-- Start DATA SEGMENT --

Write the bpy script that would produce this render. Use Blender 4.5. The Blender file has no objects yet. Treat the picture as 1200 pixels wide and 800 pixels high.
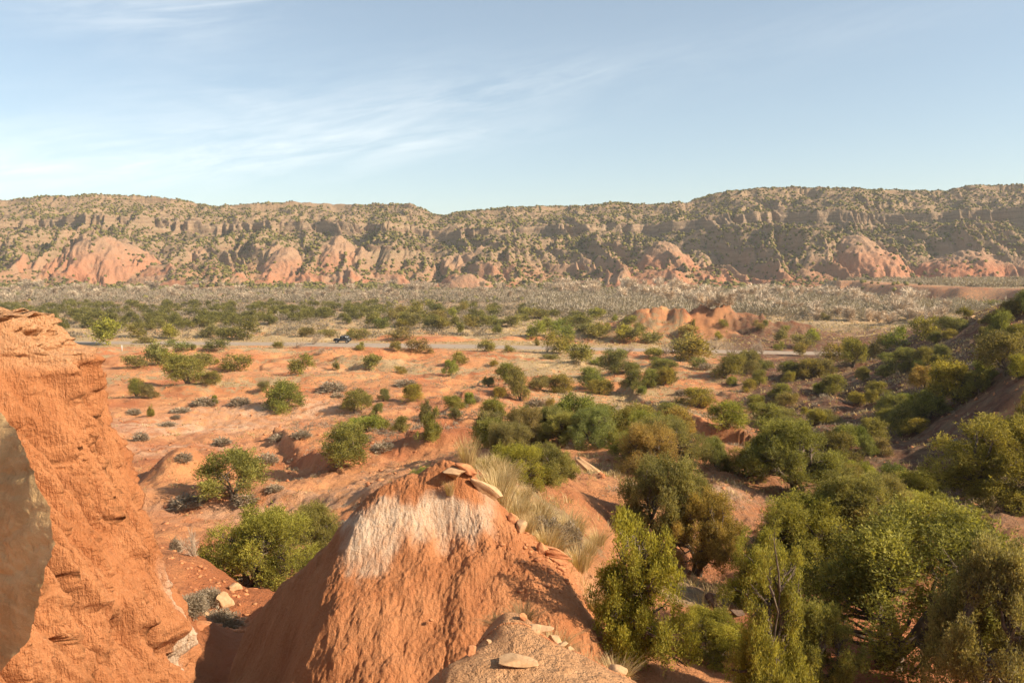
import bpy, math, random
import numpy as np

# ------------------------------------------------------------------ camera geometry (metres, y = into the canyon, z = up)
FPX = 28.0 / 36.0 * 1200.0
PITCH = math.atan(88.0 / FPX)
EYE = 20.0
CP, SP = math.cos(PITCH), math.sin(PITCH)
SUN_AZ, SUN_EL = math.radians(109), math.radians(32)       # clockwise from +y, above horizon

scene = bpy.context.scene
COL = scene.collection


def ray(u, v):
    a = (u - 600.0) / FPX
    b = (400.0 - v) / FPX
    return a, CP + b * SP, -SP + b * CP


def at(u, v, y):
    a, dy, dz = ray(u, v)
    return (a / dy * y, y, EYE + dz / dy * y)


# ------------------------------------------------------------------ noise
_rs = np.random.RandomState(7)
_perm = np.concatenate([_rs.permutation(256)] * 3)
_g = _rs.rand(256) * 2 * np.pi
_gx, _gy = np.cos(_g), np.sin(_g)


def perlin(x, y, seed=0):
    x = np.asarray(x, float) + seed * 17.31
    y = np.asarray(y, float) + seed * 9.77
    xi = np.floor(x).astype(np.int64)
    yi = np.floor(y).astype(np.int64)
    xf, yf = x - xi, y - yi
    u = xf * xf * xf * (xf * (xf * 6 - 15) + 10)
    v = yf * yf * yf * (yf * (yf * 6 - 15) + 10)

    def g(ix, iy, dx, dy):
        h = _perm[_perm[ix & 255] + (iy & 255)]
        return _gx[h] * dx + _gy[h] * dy
    n00 = g(xi, yi, xf, yf)
    n10 = g(xi + 1, yi, xf - 1, yf)
    n01 = g(xi, yi + 1, xf, yf - 1)
    n11 = g(xi + 1, yi + 1, xf - 1, yf - 1)
    a = n00 + u * (n10 - n00)
    b = n01 + u * (n11 - n01)
    return (a + v * (b - a)) * 1.5


def fbm(x, y, o=4, seed=0, gain=0.5):
    s, a = 0.0, 1.0
    for i in range(o):
        s = s + a * perlin(x, y, seed + i * 3)
        x, y, a = x * 2.03, y * 2.03, a * gain
    return s


def ridged(x, y, o=4, seed=0, gain=0.5):
    s, a, n = 0.0, 1.0, 0.0
    for i in range(o):
        s = s + a * (1 - np.abs(perlin(x, y, seed + i * 3)) * 1.6)
        n += a
        x, y, a = x * 2.03, y * 2.03, a * gain
    return s / n


def sst(e0, e1, x):
    t = np.clip((x - e0) / (e1 - e0), 0, 1)
    return t * t * (3 - 2 * t)


class Rbf:
    """smooth surface through scattered points, in log-distance coordinates"""
    def __init__(self, pts, c=0.05, y0=6.0, smooth=1e-4):
        P = np.array(pts, float)
        self.y0, self.c = y0, c
        self.q = self.co(P[:, 0], P[:, 1])
        n = len(P)
        A = self.k(self.q[:, None, :] - self.q[None, :, :])
        A[np.arange(n), np.arange(n)] += smooth
        M = np.zeros((n + 3, n + 3))
        M[:n, :n] = A
        M[:n, n] = 1
        M[:n, n + 1:] = self.q
        M[n:, :n] = M[:n, n:].T
        self.w = np.linalg.solve(M, np.concatenate([P[:, 2], [0, 0, 0]]))

    def co(self, x, y):
        yy = np.maximum(y, -2.0) + self.y0
        return np.stack([x / yy, 0.7 * np.log(yy)], -1)

    def k(self, d):
        return np.sqrt((d ** 2).sum(-1) + self.c ** 2)

    def __call__(self, x, y):
        q = self.co(np.asarray(x, float), np.asarray(y, float))
        sh = q.shape[:-1]
        q = q.reshape(-1, 2)
        n = len(self.q)
        out = self.w[n] + q @ self.w[n + 1:]
        for i in range(n):
            d0 = q[:, 0] - self.q[i, 0]
            d1 = q[:, 1] - self.q[i, 1]
            out += self.w[i] * np.sqrt(d0 * d0 + d1 * d1 + self.c ** 2)
        return out.reshape(sh)


# ------------------------------------------------------------------ ground shape
G = [at(*p) for p in [
    # gully below the spire
    (232, 790, 17), (235, 740, 22), (250, 700, 28), (300, 690, 33), (215, 640, 42), (300, 620, 46),
    (245, 600, 52), (400, 590, 50), (240, 560, 64), (330, 560, 66), (420, 555, 62), (480, 560, 55),
    (100, 600, 50), (0, 560, 64),
    # flats in the middle distance
    (180, 500, 95), (300, 500, 95), (420, 505, 88), (500, 520, 75), (560, 530, 62),
    (150, 450, 140), (300, 450, 138), (450, 450, 136), (600, 462, 122), (0, 450, 140),
    (200, 425, 168), (400, 425, 168), (600, 427, 165), (800, 440, 146), (700, 482, 104), (800, 490, 96),
    (900, 490, 92), (860, 520, 75), (980, 480, 100), (900, 450, 130),
    # ridge that runs back from the banded mound
    (560, 560, 17), (620, 600, 17), (600, 560, 24), (640, 560, 30), (690, 550, 35), (640, 525, 45),
    (700, 520, 50), (680, 505, 62), (760, 525, 50), (740, 500, 70),
    # ravine side
    (760, 600, 27), (800, 670, 24), (860, 580, 35), (850, 622, 31), (810, 690, 19), (830, 745, 15.5), (775, 790, 11),
    (930, 560, 42), (1000, 520, 58), (980, 560, 48), (1000, 640, 24), (960, 720, 16), (900, 810, 11.5), (1060, 790, 13),
    # hillside
    (1050, 520, 60), (1100, 600, 38), (1150, 560, 42), (1200, 560, 36), (1200, 500, 45), (1150, 500, 55),
    (1100, 480, 70), (1050, 480, 80), (1200, 440, 60), (1120, 440, 85), (1050, 440, 105), (1200, 395, 80),
    (1150, 400, 100), (1100, 410, 115), (1200, 352, 110), (1150, 372, 125), (1100, 388, 135), (1050, 405, 150),
    (1000, 420, 165), (960, 430, 165), (1300, 345, 100), (1300, 500, 40), (1300, 420, 60),
    # grassy ledge and its shaded face
    (1200, 684, 20.4), (1100, 686, 20.4), (1300, 682, 20.4), (1150, 718, 18.6), (1220, 722, 18.6), (1080, 704, 18.6),
    (1150, 612, 27), (1230, 600, 28), (1150, 800, 14),
    # stony hump close to the viewer
    (595, 722, 7.0), (565, 742, 6.8), (535, 778, 6.6), (640, 742, 7.0), (690, 772, 6.8), (735, 797, 6.6), (640, 800, 5.9),
]]
G += [(0, 0, 18.2), (.3, 3, 17.7), (.35, 4.6, 17.15), (-1.2, 5, 16.1), (-2.4, 5, 15.8), (-1.2, 7.4, 14.9), (-3.2, 3, 16.6), (-2.6, 9, 13.9),
      (0, 9, 14.3), (1.3, 9, 14.4), (2.3, 9, 14.5), (-1.0, 11, 13.8), (-1, 13, 13.6), (-3, 13.5, 12.8), (1, 12, 14.0), (3, 4.5, 16.4), (4, 8, 14.6),
      (6, 3, 16.5), (9, 8, 14.8), (-5.4, 12, 12.8), (-5.4, 15, 12.0), (-6, 9, 13.2), (-8, 18, 12), (-12, 30, 8.5), (-12, 10, 14), (-20, 20, 11), (-30, 40, 7),
      (120, 260, 0), (90, 175, 5), (150, 180, 14), (150, 120, 24), (90, 60, 20), (40, 20, 16), (160, 330, 0), (60, 230, 0), (300, 400, 2),
      (-100, 200, 0), (0, 200, 0), (-200, 220, 0), (-300, 300, 1), (-60, 80, 2.5), (-100, 120, 1.5), (-160, 160, 0.5),
      (0, 300, 0), (-150, 450, 0), (150, 480, 0), (0, 700, 0), (-500, 700, 0), (500, 700, 3), (0, 2500, 0), (-1500, 2500, 0), (1500, 2500, 0),
      (0, -2, 18.4), (-6, -2, 17), (8, -2, 17.5)]
BASE = Rbf(G)

# road centre line on the flat
ROADPX = [(-420, 400.5), (-150, 401), (90, 401.5), (300, 402.7), (420, 403.8), (520, 405), (600, 406.8), (700, 409), (850, 412), (985, 414.5), (1080, 417), (1200, 423)]


def on_plane(u, v, z=0.0):
    a, dy, dz = ray(u, v)
    t = (z - EYE) / dz
    return a * t, dy * t


ROAD = np.array([on_plane(u, v) for u, v in ROADPX])


def road_dist(x, y):
    d = np.full(np.shape(x), 1e9)
    for (x0, y0), (x1, y1) in zip(ROAD[:-1], ROAD[1:]):
        L = (x1 - x0) ** 2 + (y1 - y0) ** 2
        t = np.clip(((x - x0) * (x1 - x0) + (y - y0) * (y1 - y0)) / L, 0, 1)
        d = np.minimum(d, np.hypot(x - x0 - t * (x1 - x0), y - y0 - t * (y1 - y0)))
    return d


def bump(x, y, u, v, dist, rx, ry, h, pw=2.0, rot=0.0):
    """a hummock whose foot centre is seen at (u, v) at that distance"""
    cx, cy, _ = at(u, v, dist)
    c, s = math.cos(rot), math.sin(rot)
    dx, dy = (x - cx) * c + (y - cy) * s, -(x - cx) * s + (y - cy) * c
    r = np.sqrt((dx / rx) ** 2 + (dy / ry) ** 2)
    return h * np.exp(-(r ** pw))


def side(x, y, pts):
    """signed distance to a polyline given as world points (positive on its right when walking along it)"""
    best = np.full(np.shape(x), 1e9)
    sg = np.ones(np.shape(x))
    end = np.zeros(np.shape(x))
    n = len(pts) - 1
    for i, ((x0, y0), (x1, y1)) in enumerate(zip(pts[:-1], pts[1:])):
        L = math.hypot(x1 - x0, y1 - y0)
        tx, ty = (x1 - x0) / L, (y1 - y0) / L
        t = (x - x0) * tx + (y - y0) * ty
        tc = np.clip(t, 0, L)
        d = np.hypot(x - x0 - tc * tx, y - y0 - tc * ty)
        s = np.where((x - x0) * ty - (y - y0) * tx > 0, 1.0, -1.0)
        m = d < best
        best = np.where(m, d, best)
        sg = np.where(m, s, sg)
        over = np.maximum(0, -t) if i == 0 else 0
        over = over + (np.maximum(0, t - L) if i == n - 1 else 0)
        end = np.where(m, over, end)
    return best * sg, end


def bank(x, y, pts, h, w, back, ends):
    """a step in the ground: high on the right of the line, falling off behind over 'back' metres"""
    d, e = side(x, y, pts)
    return h * sst(-w, w, d) * np.exp(-np.maximum(d, 0) / back) * np.exp(-(e / ends) ** 2)


def P2(*l):
    return [at(u, v, d)[:2] for u, v, d in l]


BANKS = [
    (P2((1040, 668, 20.4), (1090, 660, 19.8), (1130, 655, 19.6), (1220, 652, 19.6), (1330, 650, 19.6)), -1.2, .45, 5, 1.5),
    # h > 0: raised on the right when walking along the line
    (P2((322, 522, 84), (345, 540, 73), (385, 562, 64)), -1.5, .7, 9, 3),
    (P2((330, 455, 132), (345, 470, 118), (352, 480, 110)), -.9, .6, 6, 3),
    (P2((860, 528, 72), (820, 524, 74), (775, 505, 84), (762, 498, 90)), 2.2, .8, 9, 3),
    (P2((440, 425, 166), (400, 424, 168), (365, 421, 172)), .9, .4, 8, 3),
    (P2((560, 455, 130), (545, 475, 112), (530, 492, 100)), -1.2, .7, 8, 3),
    (P2((735, 458, 128), (750, 470, 116), (790, 478, 110)), -1.4, .8, 10, 4),
    (P2((990, 455, 128), (920, 452, 128), (840, 462, 122)), 1.2, .8, 12, 5),
    (P2((190, 600, 53), (300, 598, 53), (400, 596, 50), (440, 606, 46)), -1.0, 1.6, 10, 5),
    (P2((520, 500, 88), (500, 512, 80), (478, 530, 70)), -1.2, .8, 8, 3),
]


def ground(x, y):
    x, y = np.asarray(x, float), np.asarray(y, float)
    h = BASE(x, y)
    far = sst(20, 60, y)
    mid = sst(30, 70, y) * (1 - sst(260, 420, y))
    # hummocks and banks
    h = h + bump(x, y, 212, 590, 63, 2.1, 3.4, 2.1, 3)
    h = h + bump(x, y, 262, 555, 72, 3.5, 2.5, .8)
    h = h + bump(x, y, 440, 415 + 25, 150, 9, 6, 1.0)
    h = h + bump(x, y, 966, 486, 97, 3.2, 3.4, 1.7, 3)
    h = h + bump(x, y, 910, 470, 108, 5, 3, 1.6, 3)
    h = h + bump(x, y, 595, 505, 85, 7, 4, 1.2)
    h = h + bump(x, y, 570, 425, 162, 9, 4, .8)
    rn = 1 + .35 * fbm(x / 9, y / 9, 3, 11) + .25 * (ridged(x / 4.5, y / 9, 3, 12) - .6)
    h = h + bump(x, y, 795, 398, 228, 17, 9, 6.2, 3) * rn
    h = h + bump(x, y, 893, 400, 222, 14, 9, 6.0, 2.4) * rn
    h = h + bump(x, y, 700, 394, 232, 16, 8, 2.2) * rn
    for pts, hh, w, back, ends in BANKS:
        h = h + bank(x, y, pts if hh > 0 else pts[::-1], abs(hh), w, back, ends)
    # terrace with the red cut bank, far on the right
    d, e = side(x, y, P2((985, 333, 640), (1020, 338, 560), (1060, 343, 500), (1120, 351, 440), (1210, 362, 400), (1400, 370, 380)))
    wig = 10 * fbm(x / 60, y / 60, 3, 21)
    h = h + 7.5 * sst(-5, 5, wig - d) * sst(250, 330, y) * np.exp(-(np.maximum(e - 30, 0) / 40) ** 2)
    # rolling ground, rills and small ledges
    h = h + far * .55 * fbm(x / 26, y / 26, 3, 2) * (.4 + mid)
    rid = ridged(x / 13, y / 13, 4, 5) - .6
    h = h + mid * .9 * rid * sst(-.3, .5, fbm(x / 45, y / 45, 2, 31) + .25)
    t = fbm(x / 22, y / 15, 4, 8)
    h = h + mid * sst(85, 120, y) * .55 * (np.tanh(14 * (t - .12)) + np.tanh(14 * (t + .35))) * .6
    h = h + (1 - sst(90, 150, y)) * (.10 + .15 * sst(8, 30, y)) * fbm(x / 2.1, y / 2.1, 5, 3)
    h = h - .08 * np.abs(fbm(x / .9, y / .9, 3, 6)) * (1 - sst(35, 60, y)) * sst(3, 7, y)
    h = h + .16 * (ridged(x / 1.7, y / 1.7, 4, 17) - .6) * sst(24, 34, y) * (1 - sst(100, 160, y))
    # hillside rills running down to the gully
    hill = sst(28, 40, x - .25 * y + 25) * sst(22, 34, y) * (1 - sst(200, 260, y))
    h = h + hill * .9 * (ridged((x * .35 + y) / 11, x / 42, 4, 14) - .6)
    # level the road bed
    rd = road_dist(x, y)
    k = 1 - sst(6.0, 19, rd)
    h = h * (1 - k)
    return h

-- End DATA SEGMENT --

[TASK INSTRUCTIONS]
Repeat the listing above from its first line through the line that contains "return (a / dy * y, y, EYE + dz / dy * y)", both included, and nothing more. Drop the pictures.

[CORRECT OUTPUT]
Write the bpy script that would produce this render. Use Blender 4.5. The Blender file has no objects yet. Treat the picture as 1200 pixels wide and 800 pixels high.
import bpy, math, random
import numpy as np

# ------------------------------------------------------------------ camera geometry (metres, y = into the canyon, z = up)
FPX = 28.0 / 36.0 * 1200.0
PITCH = math.atan(88.0 / FPX)
EYE = 20.0
CP, SP = math.cos(PITCH), math.sin(PITCH)
SUN_AZ, SUN_EL = math.radians(109), math.radians(32)       # clockwise from +y, above horizon

scene = bpy.context.scene
COL = scene.collection


def ray(u, v):
    a = (u - 600.0) / FPX
    b = (400.0 - v) / FPX
    return a, CP + b * SP, -SP + b * CP


def at(u, v, y):
    a, dy, dz = ray(u, v)
    return (a / dy * y, y, EYE + dz / dy * y)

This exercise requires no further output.